Write the lines out again, from the top of the material to the line containing "under the straw')", pictures excluded.

--- BEGIN ---

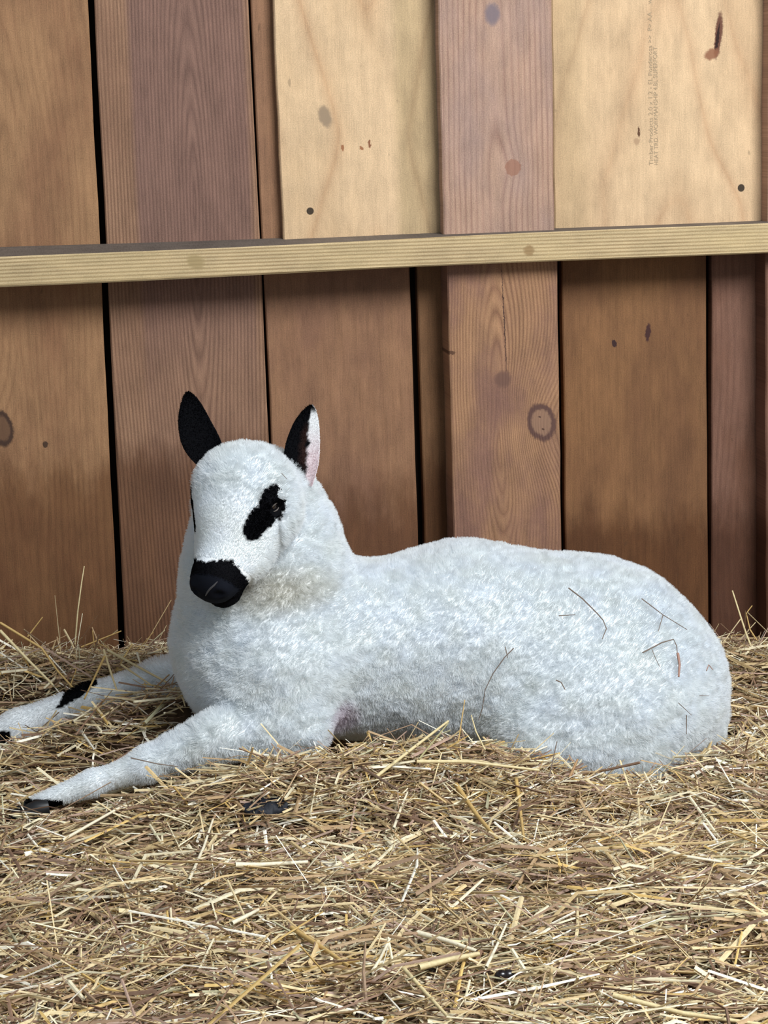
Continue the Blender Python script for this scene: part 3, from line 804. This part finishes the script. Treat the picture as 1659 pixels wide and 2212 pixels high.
Fq = np.stack([q, q+ny, q+ny+1, q+1], 1)
# keep the litter under the lamb pressed down
dl = samp(V+np.array([0, 0, .0])); V[:, 2] -= np.where(dl < .02, .035, 0)
link('floor', mesh_np('floor', V, Fq), floor_m.m, kind='structure', label='dark litter under the straw')

PAL = [srgb(224, 204, 160), srgb(206, 180, 132), srgb(238, 226, 192), srgb(186, 156, 118), srgb(160, 132, 106), srgb(252, 246, 228), srgb(132, 104, 84), srgb(214, 180, 112), srgb(190, 184, 150), srgb(180, 152, 134)]
PW = np.array([.17, .14, .13, .13, .13, .06, .12, .05, .04, .05]); PW /= PW.sum()
PAL = np.array(PAL)
mstraw = NB('dry_straw'); a2 = mstraw.n.new('ShaderNodeAttribute'); a2.attribute_name = 'col'
c_ = mstraw.coords(); gr = mstraw.noise(mstraw.vec(c_[0], c_[1], c_[2]), 350., 2., .6)
mstraw.l.new(mstraw.mix(mstraw.ramp(gr, .3, .7, 0., .35), a2.outputs['Color'], mstraw.mix(1.0, a2.outputs['Color'], (.62, .52, .42), 'MULTIPLY')), mstraw.bsdf.inputs['Base Color'])
mstraw.bsdf.inputs['Roughness'].default_value = .55; mstraw.bsdf.inputs['Specular IOR Level'].default_value = .35
def straw_geo(N, xr, yr, len_, wid, pitch, layer, along=.0, seed=0, ysel=None):
    r = np.random.default_rng(seed)
    x = r.uniform(*xr, N); y = r.uniform(*yr, N)
    if ysel is not None: m = ysel(x, y, r); x, y = x[m], y[m]; N = len(x)
    L = len_[0]*np.exp(r.normal(0, len_[1], N)); L = np.clip(L, .008, .20)
    w = wid[0]*np.exp(r.normal(0, wid[1], N)); w = np.clip(w, .0006, .0048)
    az = np.where(r.random(N) < along, r.normal(0, .45, N), r.uniform(-pi/2, pi/2, N))
    pt = r.normal(0, pitch, N)
    z = hh(x, y)-layer*r.random(N)**1.3+.010*(r.random(N)**3)
    d = np.stack([np.cos(az)*np.cos(pt), np.sin(az)*np.cos(pt), np.sin(pt)], 1)
    c = np.stack([x, y, z], 1)
    up = np.array([0, 0, 1.]); side = np.cross(d, up); side /= np.linalg.norm(side, axis=1, keepdims=True)+1e-9; nn2 = np.cross(side, d)
    roll = r.uniform(-.9, .9, N); s2 = side*np.cos(roll)[:, None]+nn2*np.sin(roll)[:, None]; n2 = np.cross(s2, d)
    bend = r.normal(0, .075, N)*L; kx = r.uniform(.3, .7, N)
    bd = s2*r.normal(0, 1, N)[:, None]+n2*r.normal(0, .6, N)[:, None]
    rings = []
    for t in (0., 1., 2.):
        tt = np.where(t == 0, 0, np.where(t == 2, 1, kx)) if t != 1. else kx
        p = c+d*((tt-.5)*L)[:, None]+(bd*bend[:, None] if t == 1. else 0)
        ws = w*(1. if t < 2 else r.uniform(.4, 1, N)); th = ws*r.uniform(.25, .7, N) if t == 0. else th
        rings.append([p+s2*(ws/2)[:, None], p+n2*(th/2)[:, None], p-s2*(ws/2)[:, None], p-n2*(th/2)[:, None]])
    V = np.stack([np.stack(q_, 1) for q_ in rings], 1)   # N,3,4,3
    # reject what would pierce the lamb or the wall
    mids = V.mean(2); ok = np.ones(N, bool)
    for tt in (0, 1, 2): ok &= samp(mids[:, tt]) > .004
    for a_i in (0, 1): ok &= samp((mids[:, a_i]+mids[:, a_i+1])/2) > .004
    ok &= (V[..., 1].max((1, 2)) < -.002)
    bx0, bx1, bx2 = at(974, 1200, YB)[0], at(1218, 1200, YB)[0], at(1650, 1300, YB)[0]
    xm, ym = V[..., 0], V[..., 1]
    ok &= ~(((xm > bx0) & (xm < bx1) | (xm > bx2)) & (ym > YB-.002)).any((1, 2))
    # keep the legs, hooves and dark lumps in the straw open to view
    V = V[ok]; N = len(V)
    ci = r.choice(len(PAL), N, p=PW); col = PAL[ci]*r.uniform(.80, 1.18, N)[:, None]
    dep = np.clip((hh(mids[ok][:, 1, 0], mids[ok][:, 1, 1])-mids[ok][:, 1, 2])/.02, 0, 1)
    return V.reshape(-1, 3), np.repeat(col, 12, 0), N, mids[ok]
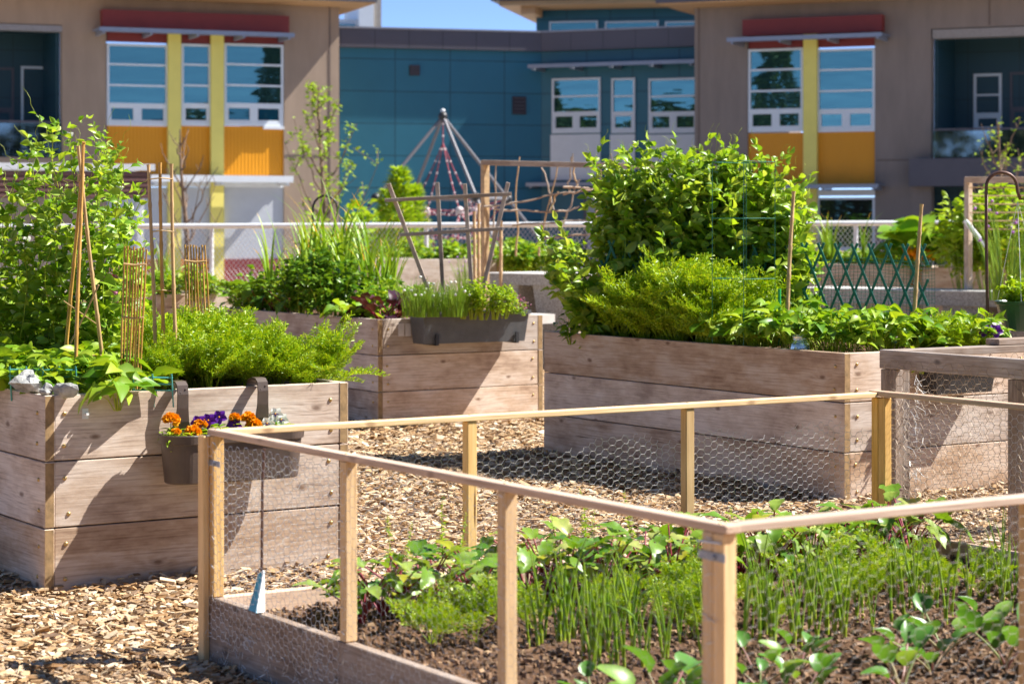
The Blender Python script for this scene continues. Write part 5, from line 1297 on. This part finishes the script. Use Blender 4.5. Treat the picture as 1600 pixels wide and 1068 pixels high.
def gen_beet(n=9, h=.3, leaf=.15, mats=(BEET, REDST), tms=(WAVY, WAVY2), out=.55, wide=1.0, elr=(-.25, 1.1)):
    def g(rg):
        L = MB(); S = MB()
        for i in range(n):
            a = i*2.4+rg.uniform(-.4, .4); hh = h*rg.uniform(.4, 1.0); o = hh*out*rg.uniform(.5, 1.3); k = 6; t = np.linspace(0, 1, k)
            p = np.stack([np.cos(a)*o*t**1.5, np.sin(a)*o*t**1.5, -.01+hh*.78*t], 1); S.tube(p, (.0045, .003), 5, cap=False)
            d = np.array([math.cos(a)*.8, math.sin(a)*.8, rg.uniform(*elr)]); up = unit(np.array([-math.cos(a)*.5, -math.sin(a)*.5, 1.])+rg.normal(size=3)*.3)
            sc = leaf*rg.uniform(.7, 1.15)
            L.inst(tms[i % len(tms)], [p[-1]], [d], [up], np.array([[sc*wide, sc, sc]]))
        return [('leaves', L, mats[0], True), ('stalks', S, mats[1], True)]
    return g
def gen_chives(n=70, h=.34, r=.0022, spread=.09, fl=0, fmat=None):
    def g(rg):
        L = MB(); Fm = MB()
        for i in range(n):
            a = rg.uniform(0, 6.28); r0 = spread*math.sqrt(rg.random())*.5; ln = h*rg.uniform(.55, 1.05); t = np.linspace(0, 1, 5); o = r0+ln*rg.uniform(.05, .4)*t**2
            p = np.stack([np.cos(a)*o, np.sin(a)*o, ln*t], 1); L.tube(p, (r, r*.4), 4, cap=False)
            if i < fl: Fm.blob(p[-1], (.014, .014, .012), i, n=5, amp=.15)
        return [('leaves', L, ONION, True)]+([('blooms', Fm, fmat or PINKF, True)] if fl else [])
    return g
def on_bed(c, u, v, z=.79): return tuple(v3(c)+U*u+V*v+Z*z)
def at(px, Y, z): return tuple(G(px, Y, z))

# bed A: low leafy plants, carrots, dark leaves between the canes
R_ = random.Random(5)
K_berry = Kind(gen_trifoliate(22, .19, .2, .078), 4, 100)
for i in range(22):
    px = -30+R_.uniform(0, 1)*235; Y = 9.35+R_.random()*.75
    K_berry.place('bean_plant', 'low leafy plant at the foot of the left pea bank', 'leafy plant', 'low leafy plants in the bed with the saddle planter', at(px, Y, .79), R_.uniform(.85, 1.15))
K_big = Kind(gen_trifoliate(9, .13, .17, .125, tm=POINT), 2, 130)
for px, Y, s in ((184, 9.17, .95), (198, 9.3, 1.1)):
    K_big.place('bean_plant', 'bean plant with large pointed leaves by the rim near the stones', 'bean plant', 'large leaved beans by the stones', at(px, Y, .79), s)
K_dk = Kind(gen_bush(.16, .3, 260, .045, BERRY, OVAL, 8), 3, 140)
for px, Y in ((232, 9.9), (262, 10.1), (285, 10.0), (215, 10.2), (248, 10.5), (200, 9.9), (305, 10.3)):
    K_dk.place('potato_plant', 'bushy green plant between the bamboo canes', 'leafy plant', 'bushy plants between the bamboo canes', at(px, Y, .79), R_.uniform(.6, .8))
K_car = Kind(gen_carrot(14, .37, .5), 5, 160)
for i in range(44):
    uu = .62+R_.random()*.72; vv = .16+R_.random()*.65; e = .95-.25*abs((uu-.95)/.35)
    K_car.place('carrot_plant', 'feathery carrot top in the bed with the saddle planter', 'carrot', 'carrot tops in the bed with the saddle planter', on_bed(BA, uu, vv), e*R_.uniform(.7, 1.0))
K_car2 = Kind(gen_carrot(12, .36, .95), 2, 170)
for px, Y, s in ((508, 10.1, .8), (496, 9.95, .7)):
    K_car2.place('carrot_plant', 'carrot top leaning out over the right end of the bed with the saddle planter', 'carrot', 'leaning carrot tops', at(px, Y, .8), s)

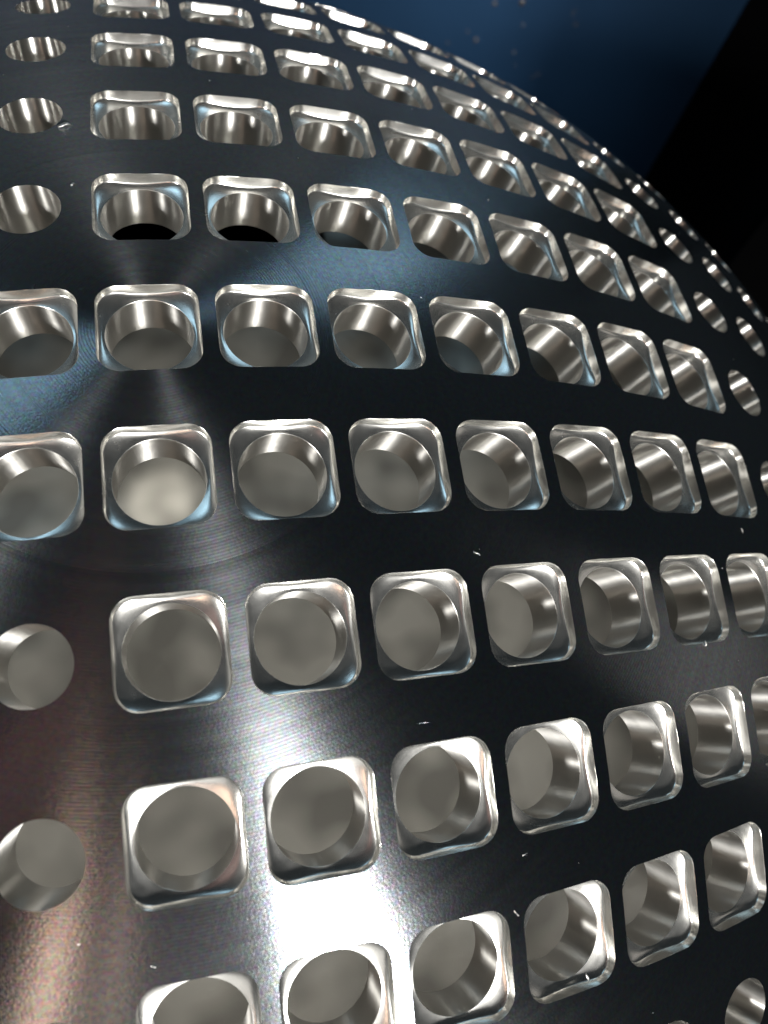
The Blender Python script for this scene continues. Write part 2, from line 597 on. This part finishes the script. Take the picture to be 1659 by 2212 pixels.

--- END ---

=== Task answer ===
Continue the Blender Python script for this scene: part 3, from line 804. This part finishes the script. Treat the picture as 1659 pixels wide and 2212 pixels high.
Fq = np.stack([q, q+ny, q+ny+1, q+1], 1)
# keep the litter under the lamb pressed down
dl = samp(V+np.array([0, 0, .0])); V[:, 2] -= np.where(dl < .02, .035, 0)
link('floor', mesh_np('floor', V, Fq), floor_m.m, kind='structure', label='dark litter under the straw')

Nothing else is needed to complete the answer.